Os usuários de smartphones e serviços em nuvem mostraram uma notável disposição para trocar privacidade por conveniência no passado. O mesmo pode ser verdadeiro para a VR.
“Antigamente, os funcionários talvez não quisessem um smartphone do trabalho, já que esse dispositivo também tem câmeras, microfones e torna as pessoas mais acessíveis fora do horário de trabalho; mas isso foi gradualmente normalizado como comportamento”, disse Gebbie. “O VR pode seguir um caminho semelhante, onde pode haver alguma resistência inicial, que relaxa ao longo do tempo”.
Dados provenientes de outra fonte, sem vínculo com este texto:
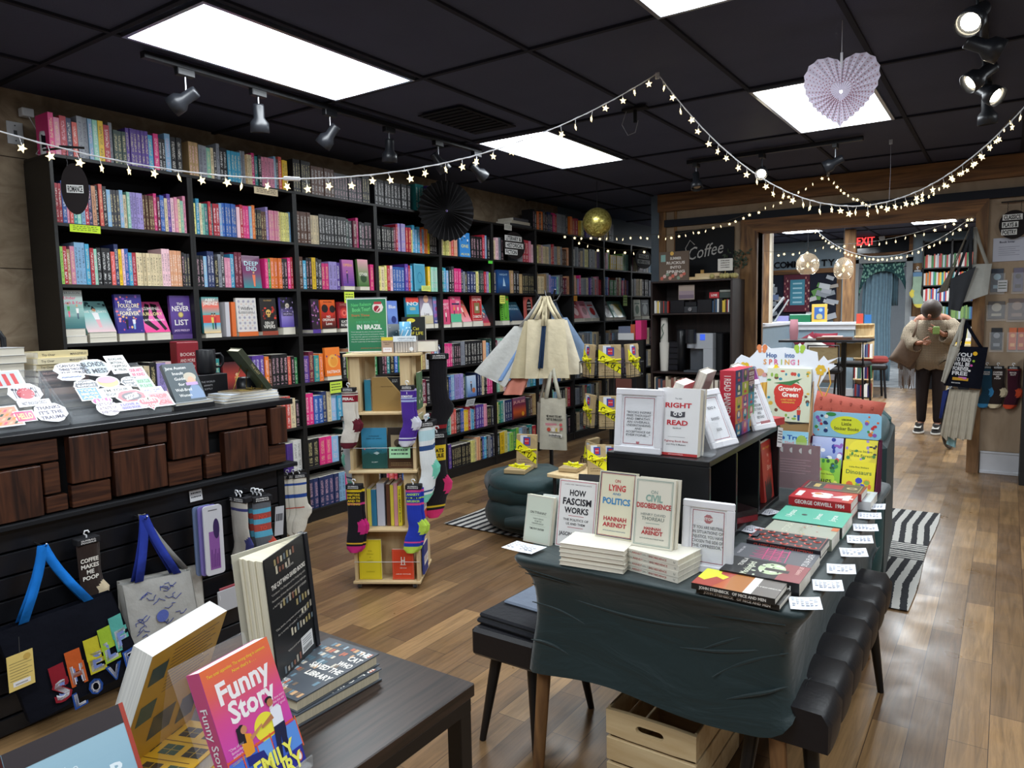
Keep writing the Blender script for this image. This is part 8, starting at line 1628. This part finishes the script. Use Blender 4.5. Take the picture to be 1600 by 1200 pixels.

Do ponto de vista dos negócios, os riscos de privacidade de dados até o momento são limitados, dada a adoção discreta da VR no mundo empresarial até o momento. “O uso de VR em empresas ainda está em estágio inicial”, disse Nguyen. “Há preocupações tanto de privacidade quanto de segurança, mas no momento a escala pequena ameniza um pouco o risco potencial”.
Como exemplo, ele disse que a implantação de seis smartphones em comparação com uma implantação em toda a empresa significa níveis diferentes de risco.
“Há risco em ambos os casos, mas a magnitude do último aumenta o risco substancialmente de maneira não linear”, disse ele.